Le rapport de septembre 2018 des experts fait état de la violation systématique des droits de l’homme des groupes ethniques dans tout le pays, y compris dans les États kachin et shan. Toutefois, le rapport se concentre en grande partie sur les opérations militaires de " nettoyage " dans l’État rakhine qui ont débuté en août 2017, au cours desquelles les forces de sécurité du Myanmar ont tué des milliers de civils rohingya, violé et agressé sexuellement des femmes et des filles et mis le feu à leurs habitations. Ces violences ont forcé plus de 700 000 Rohingya à fuir le pays, la plupart vers le Bangladesh.

Lors des rencontres dans le camp de Kutupalong au Bangladesh, certains réfugiés ont demandé ce qui allait se passer ensuite.

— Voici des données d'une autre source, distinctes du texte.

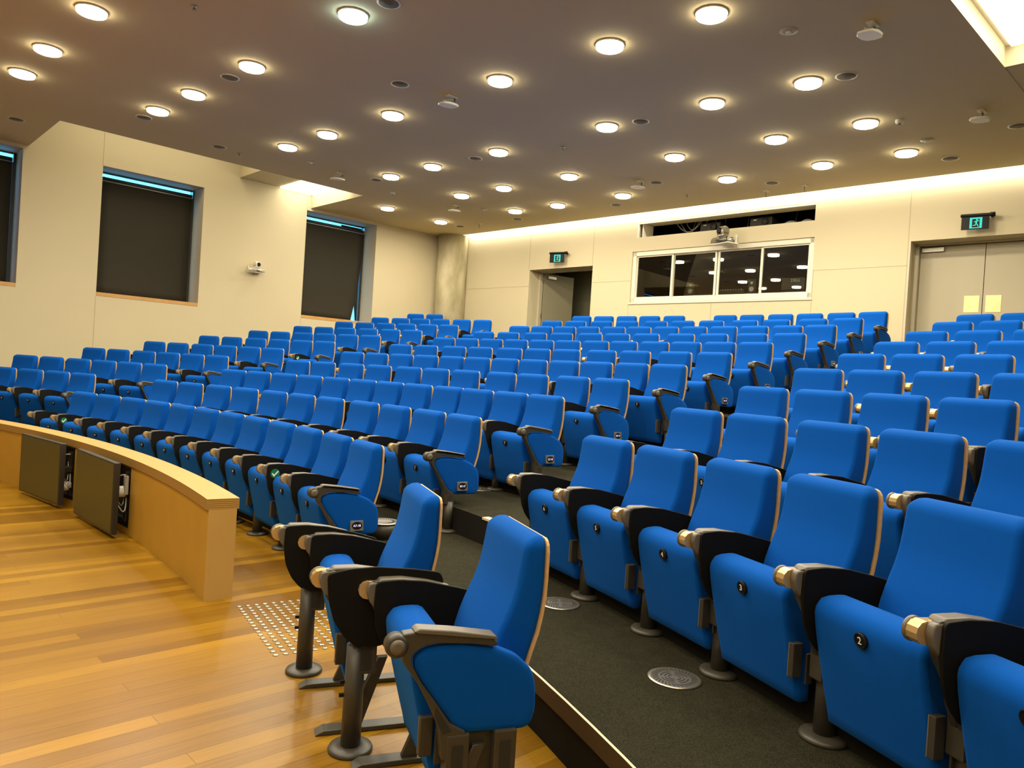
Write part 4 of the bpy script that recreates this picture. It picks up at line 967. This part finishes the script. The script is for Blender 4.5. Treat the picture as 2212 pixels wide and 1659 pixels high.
for x, y, z, lab in ((0.747, 3.08, 0.165, 'round slotted metal floor grille in the carpet, nearest the camera'), (0.330, 4.01, 0.165, 'round slotted metal floor grille half hidden behind the nearest loose seat'),
                     (-0.222, 6.60, 0.356, 'round slotted metal floor grille beside the second-row aisle seat')):
    t = thing('floor_grille', lab, 'floor grille', (x, y, z), 0, 'round floor grilles'); grille_parts(t, 0.11)
t = thing('vent_drum', 'short grey drum with a slotted round top beside the front aisle seat', 'air vent', (-0.86, 5.35, 0.164))
MB().lathe([(0.112, 0.0), (0.112, 0.106)], 'post', n=36).build('drum_body', t)
g = put('drum_top', None, t, (0, 0, 0.106)); 
MB().lathe([(0.118, 0.0), (0.118, 0.006), (0.10, 0.0075)], 'alu', n=40).build('rim', g)
mb = MB()
for i in range(30):
    a = 2 * PI * i / 30; mb.box((math.cos(a) * 0.078, math.sin(a) * 0.078, 0.0078), (0.03, 0.006, 0.0014), 'hole', rz=a + 0.5)
mb.build('slots', g)

# ------------------------------------------------------------------ world, camera, view
w = bpy.data.worlds.new('World'); S.world = w; w.use_nodes = True
bg = w.node_tree.nodes['Background']; bg.inputs['Color'].default_value = (0.05, 0.42, 1.0, 1); bg.inputs['Strength'].default_value = 11.0

F = 1614.44; pitch, roll = math.radians(-0.5903), math.radians(3.5936)
cd = bpy.data.cameras.new('camera'); cam = bpy.data.objects.new('camera', cd); COL.objects.link(cam)
cd.sensor_width = 36; cd.sensor_fit = 'HORIZONTAL'; cd.lens = F / 2212 * 36; cd.clip_start = 0.05; cd.clip_end = 200
fw = Vector((0, math.cos(pitch), math.sin(pitch))); up = Vector((0, -math.sin(pitch), math.cos(pitch))); rt = Vector((1, 0, 0))
r2 = rt * math.cos(roll) + up * math.sin(roll); u2 = -rt * math.sin(roll) + up * math.cos(roll)
cam.matrix_world = Matrix.Translation((0, 0, 1.371)) @ Matrix((r2, u2, -fw)).transposed().to_4x4()
S.camera = cam
S.view_settings.view_transform = 'Standard'; S.view_settings.look = 'None'; S.view_settings.gamma = 1; S.view_settings.use_curve_mapping = False
S.view_settings.exposure = EXPO
S.cycles.use_denoising = True; S.cycles.use_adaptive_sampling = True; S.cycles.adaptive_threshold = 0.05
S.cycles.max_bounces = 5; S.cycles.diffuse_bounces = 3; S.cycles.glossy_bounces = 3; S.cycles.transparent_max_bounces = 8
S.cycles.sample_clamp_indirect = 6.0
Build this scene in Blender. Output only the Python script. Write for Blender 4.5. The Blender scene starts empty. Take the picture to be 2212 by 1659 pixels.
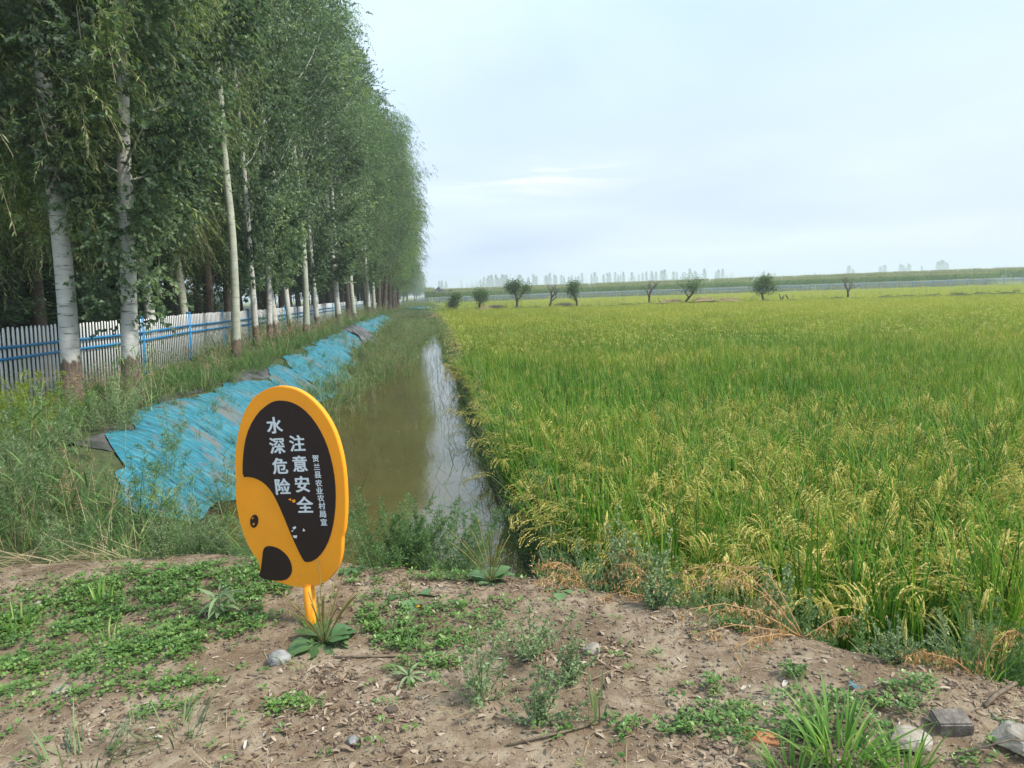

Marzuki Darusman, qui dirige la Mission, leur a assuré que le Mécanisme indépendant pour le Myanmar, créé par le Conseil des droits de l’homme l’année dernière, recevrait leur travail et commencerait à préparer des dossiers en vue de poursuites éventuelles contre les auteurs présumés de certains des crimes les plus graves au vu du droit international. 

Il a également déclaré qu’il ferait part de leurs inquiétudes au Conseil des droits de l’homme à Genève lors de la présentation du rapport final en septembre.

Après avoir quitté le Bangladesh, les experts ont également rencontré des représentants des communautés kachin, shan et chin de Malaisie.

" Il est important de nous assurer que nous pouvons également rendre compte à d’autres groupes ethniques dont les témoignages ont été reflétés dans notre rapport au Conseil des droits de l’homme l’année dernière. Le sort des communautés kachin, shan et chin reste très préoccupant pour la Mission ", a déclaré Radhika Coomarswamy, membre experte.